* [Extracted records]
○ ○ ○ ○ ○

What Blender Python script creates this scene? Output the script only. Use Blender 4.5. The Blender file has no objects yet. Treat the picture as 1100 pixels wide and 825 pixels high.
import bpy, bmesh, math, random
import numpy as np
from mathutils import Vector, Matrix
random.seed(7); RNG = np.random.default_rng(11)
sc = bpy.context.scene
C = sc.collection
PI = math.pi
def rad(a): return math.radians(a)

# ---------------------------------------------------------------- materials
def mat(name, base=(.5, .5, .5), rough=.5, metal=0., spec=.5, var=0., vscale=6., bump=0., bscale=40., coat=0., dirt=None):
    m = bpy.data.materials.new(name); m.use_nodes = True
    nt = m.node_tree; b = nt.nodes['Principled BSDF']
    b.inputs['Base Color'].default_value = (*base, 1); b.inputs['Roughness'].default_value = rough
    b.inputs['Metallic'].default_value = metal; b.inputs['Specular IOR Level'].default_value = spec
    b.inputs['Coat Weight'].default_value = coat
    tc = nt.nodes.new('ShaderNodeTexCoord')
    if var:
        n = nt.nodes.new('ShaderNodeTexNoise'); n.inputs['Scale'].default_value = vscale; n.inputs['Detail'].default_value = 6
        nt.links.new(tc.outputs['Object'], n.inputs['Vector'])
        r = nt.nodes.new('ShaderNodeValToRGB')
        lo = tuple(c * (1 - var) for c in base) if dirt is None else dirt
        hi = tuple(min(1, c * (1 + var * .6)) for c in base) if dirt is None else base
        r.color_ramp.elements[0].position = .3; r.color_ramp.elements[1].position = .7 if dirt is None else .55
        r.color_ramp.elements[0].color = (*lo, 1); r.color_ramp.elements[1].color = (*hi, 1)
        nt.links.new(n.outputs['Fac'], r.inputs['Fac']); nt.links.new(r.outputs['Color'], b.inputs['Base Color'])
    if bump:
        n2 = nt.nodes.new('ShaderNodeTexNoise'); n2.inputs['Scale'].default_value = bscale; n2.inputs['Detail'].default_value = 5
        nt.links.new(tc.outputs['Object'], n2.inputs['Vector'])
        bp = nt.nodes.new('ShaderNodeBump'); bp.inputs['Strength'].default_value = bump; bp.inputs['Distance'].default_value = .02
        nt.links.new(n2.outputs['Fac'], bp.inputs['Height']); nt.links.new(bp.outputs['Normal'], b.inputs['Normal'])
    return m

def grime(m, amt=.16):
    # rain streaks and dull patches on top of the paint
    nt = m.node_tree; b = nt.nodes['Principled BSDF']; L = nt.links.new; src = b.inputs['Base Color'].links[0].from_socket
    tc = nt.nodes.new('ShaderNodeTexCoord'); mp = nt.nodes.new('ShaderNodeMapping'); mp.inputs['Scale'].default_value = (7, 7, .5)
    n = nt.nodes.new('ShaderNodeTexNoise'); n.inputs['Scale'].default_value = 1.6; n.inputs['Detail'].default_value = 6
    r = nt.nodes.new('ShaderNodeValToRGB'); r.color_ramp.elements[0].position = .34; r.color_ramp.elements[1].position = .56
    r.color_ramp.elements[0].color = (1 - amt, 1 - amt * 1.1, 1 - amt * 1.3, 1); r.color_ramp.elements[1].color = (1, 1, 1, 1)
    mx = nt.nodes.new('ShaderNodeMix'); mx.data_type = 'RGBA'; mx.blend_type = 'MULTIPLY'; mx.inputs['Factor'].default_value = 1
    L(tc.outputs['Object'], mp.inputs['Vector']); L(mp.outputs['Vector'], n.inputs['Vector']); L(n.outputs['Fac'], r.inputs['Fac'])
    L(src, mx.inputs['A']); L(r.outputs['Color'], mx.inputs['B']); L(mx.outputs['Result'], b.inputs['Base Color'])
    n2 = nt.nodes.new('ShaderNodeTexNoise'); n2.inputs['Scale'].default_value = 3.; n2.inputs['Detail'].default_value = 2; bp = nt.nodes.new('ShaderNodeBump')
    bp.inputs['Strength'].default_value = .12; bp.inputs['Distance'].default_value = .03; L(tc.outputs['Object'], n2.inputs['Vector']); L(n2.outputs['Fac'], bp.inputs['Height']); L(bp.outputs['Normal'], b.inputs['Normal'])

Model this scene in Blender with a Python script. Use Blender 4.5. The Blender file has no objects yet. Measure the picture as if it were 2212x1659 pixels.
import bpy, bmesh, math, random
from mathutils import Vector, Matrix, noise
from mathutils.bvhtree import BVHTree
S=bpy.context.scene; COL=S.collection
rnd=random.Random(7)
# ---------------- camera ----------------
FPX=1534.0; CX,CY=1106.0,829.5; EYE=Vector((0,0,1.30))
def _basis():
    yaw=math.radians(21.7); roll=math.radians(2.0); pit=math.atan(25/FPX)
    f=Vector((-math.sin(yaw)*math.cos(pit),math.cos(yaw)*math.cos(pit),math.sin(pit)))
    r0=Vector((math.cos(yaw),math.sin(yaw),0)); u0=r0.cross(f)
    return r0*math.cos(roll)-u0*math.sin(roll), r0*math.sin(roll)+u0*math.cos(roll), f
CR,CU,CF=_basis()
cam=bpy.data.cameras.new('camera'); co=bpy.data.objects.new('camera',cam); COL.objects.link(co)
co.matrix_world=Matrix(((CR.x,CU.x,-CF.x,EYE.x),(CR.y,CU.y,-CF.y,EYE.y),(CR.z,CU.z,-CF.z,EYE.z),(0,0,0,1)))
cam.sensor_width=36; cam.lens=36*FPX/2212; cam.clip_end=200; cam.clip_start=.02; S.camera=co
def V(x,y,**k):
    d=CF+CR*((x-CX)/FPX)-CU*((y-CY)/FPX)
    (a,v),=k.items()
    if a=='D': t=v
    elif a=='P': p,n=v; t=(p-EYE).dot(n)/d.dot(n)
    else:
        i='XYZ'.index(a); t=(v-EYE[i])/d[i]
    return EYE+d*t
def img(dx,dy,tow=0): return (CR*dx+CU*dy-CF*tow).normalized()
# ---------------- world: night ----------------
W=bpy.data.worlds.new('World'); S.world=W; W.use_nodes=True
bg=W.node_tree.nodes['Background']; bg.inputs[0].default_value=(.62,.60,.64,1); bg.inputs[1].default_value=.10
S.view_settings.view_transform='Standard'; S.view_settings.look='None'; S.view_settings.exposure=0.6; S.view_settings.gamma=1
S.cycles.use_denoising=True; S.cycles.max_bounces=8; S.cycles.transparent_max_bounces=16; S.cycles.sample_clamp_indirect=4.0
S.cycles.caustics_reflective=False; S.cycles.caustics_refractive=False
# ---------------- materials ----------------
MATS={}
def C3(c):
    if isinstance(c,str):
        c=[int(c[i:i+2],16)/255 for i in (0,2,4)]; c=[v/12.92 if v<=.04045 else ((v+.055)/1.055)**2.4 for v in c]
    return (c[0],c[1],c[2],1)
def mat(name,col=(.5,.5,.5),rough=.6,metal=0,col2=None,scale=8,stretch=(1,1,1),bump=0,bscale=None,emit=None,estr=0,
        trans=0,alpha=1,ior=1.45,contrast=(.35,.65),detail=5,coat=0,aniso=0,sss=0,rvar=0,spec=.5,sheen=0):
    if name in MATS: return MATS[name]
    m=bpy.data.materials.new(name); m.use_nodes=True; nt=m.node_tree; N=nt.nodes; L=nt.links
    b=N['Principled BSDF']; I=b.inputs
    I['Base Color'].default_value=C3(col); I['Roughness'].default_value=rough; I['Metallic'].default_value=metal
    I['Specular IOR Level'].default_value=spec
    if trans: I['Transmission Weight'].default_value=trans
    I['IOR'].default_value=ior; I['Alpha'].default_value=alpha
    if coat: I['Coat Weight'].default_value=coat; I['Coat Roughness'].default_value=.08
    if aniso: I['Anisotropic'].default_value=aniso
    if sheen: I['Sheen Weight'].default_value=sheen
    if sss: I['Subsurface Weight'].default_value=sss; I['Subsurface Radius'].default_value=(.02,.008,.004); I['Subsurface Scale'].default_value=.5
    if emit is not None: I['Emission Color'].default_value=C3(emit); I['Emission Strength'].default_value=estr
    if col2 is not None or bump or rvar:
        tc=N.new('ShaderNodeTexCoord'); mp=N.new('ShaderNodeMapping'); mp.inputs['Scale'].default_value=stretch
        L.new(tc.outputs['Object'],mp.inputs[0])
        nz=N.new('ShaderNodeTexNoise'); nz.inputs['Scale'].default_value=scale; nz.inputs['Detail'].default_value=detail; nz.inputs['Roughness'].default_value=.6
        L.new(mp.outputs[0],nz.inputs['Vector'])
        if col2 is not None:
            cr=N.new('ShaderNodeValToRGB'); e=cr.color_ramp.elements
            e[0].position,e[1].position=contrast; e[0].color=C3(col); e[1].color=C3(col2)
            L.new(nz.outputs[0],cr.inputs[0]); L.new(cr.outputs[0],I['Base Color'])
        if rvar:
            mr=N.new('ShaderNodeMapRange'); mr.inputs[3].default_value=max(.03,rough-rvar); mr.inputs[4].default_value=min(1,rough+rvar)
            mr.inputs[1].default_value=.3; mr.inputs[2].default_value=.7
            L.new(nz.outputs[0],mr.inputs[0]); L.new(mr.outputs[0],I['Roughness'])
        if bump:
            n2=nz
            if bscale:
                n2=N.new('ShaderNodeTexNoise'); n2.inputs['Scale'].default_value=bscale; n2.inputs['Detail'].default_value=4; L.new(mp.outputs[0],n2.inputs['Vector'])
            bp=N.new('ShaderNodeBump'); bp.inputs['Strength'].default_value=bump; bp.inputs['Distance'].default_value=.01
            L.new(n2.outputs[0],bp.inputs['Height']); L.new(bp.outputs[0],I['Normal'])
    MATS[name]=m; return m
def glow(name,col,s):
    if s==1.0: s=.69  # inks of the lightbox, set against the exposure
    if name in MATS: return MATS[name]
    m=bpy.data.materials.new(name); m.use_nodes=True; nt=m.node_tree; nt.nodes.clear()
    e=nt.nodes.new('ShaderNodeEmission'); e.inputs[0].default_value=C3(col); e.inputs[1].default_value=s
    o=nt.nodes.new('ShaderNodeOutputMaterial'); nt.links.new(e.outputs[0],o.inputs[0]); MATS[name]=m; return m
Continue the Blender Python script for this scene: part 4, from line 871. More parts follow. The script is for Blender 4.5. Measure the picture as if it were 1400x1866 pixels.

○ ○ ○ ○ ○

* [Stated goal] Return exactly the lines from the beginning of the data above through the one containing "def rad(a): return math.radians(a)", please. Include both end lines and add nothing else.

* [Expected answer]
What Blender Python script creates this scene? Output the script only. Use Blender 4.5. The Blender file has no objects yet. Treat the picture as 1100 pixels wide and 825 pixels high.
import bpy, bmesh, math, random
import numpy as np
from mathutils import Vector, Matrix
random.seed(7); RNG = np.random.default_rng(11)
sc = bpy.context.scene
C = sc.collection
PI = math.pi
def rad(a): return math.radians(a)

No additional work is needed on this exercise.